John H.F. Hoving, 87, a Washington-based public relations consultant who specialized in corporate clients including IBM, ITT, Pan Am and the manufacturing company Eagle-Picher Industries, died Dec. 19 at a nursing home in Williamsburg. He had pneumonia.

After an early journalism career in Wisconsin, he served in Washington from 1956 to 1964 as a vice president of the Air Transport Association. He spent a year on leave from the association, a trade group for major domestic airlines, working for the Kennedy White House as a trade policy adviser.

He then owned and operated a public affairs consulting business in the District before moving to Cincinnati in 1972 to became senior vice president for public affairs of Federated Department Stores. During this period, BusinessWeek magazine named him one of the top executives in corporate public relations, his family said.

Mr. Hoving returned to Washington in 1982 and started another private consulting company, the Hoving Group, with Federated among its clients.

In 2000, Mr. Hoving moved to Williamsburg from the District.

John Hannes Forester Hoving was a New York native and a 1947 history graduate of the University of Chicago.

He served in the Army in Europe during World War II, and his decorations included the Bronze Star Medal and the Purple Heart.

He was a past board chairman of the Washington Theological Consortium and the National Association for the Southern Poor, a nonprofit group that works to eradicate poverty and is now known as the Washington-based National Community Development Organization.

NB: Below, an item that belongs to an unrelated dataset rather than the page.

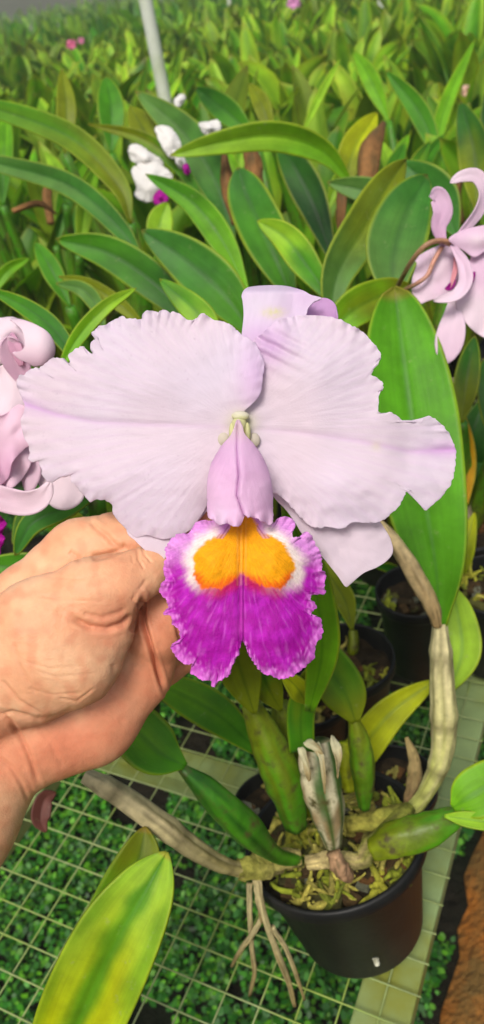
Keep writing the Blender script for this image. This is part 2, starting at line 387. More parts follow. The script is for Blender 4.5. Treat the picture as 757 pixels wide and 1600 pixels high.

He also was a Democratic Party volunteer.

His other memberships included the National Press Club and the Metropolitan Club.

His marriage to Julia Gonder Hoving ended in divorce.

Survivors include his wife of 52 years, Anne Spiers Hoving of Williamsburg; a son from his first marriage, Christopher Hoving of Los Alamos, N.M.; two daughters from his second marriage, Karen A. Hoving of Centennial, Colo., and Katherine Hoving of Williamsburg; two grandchildren; and two great-grandchildren.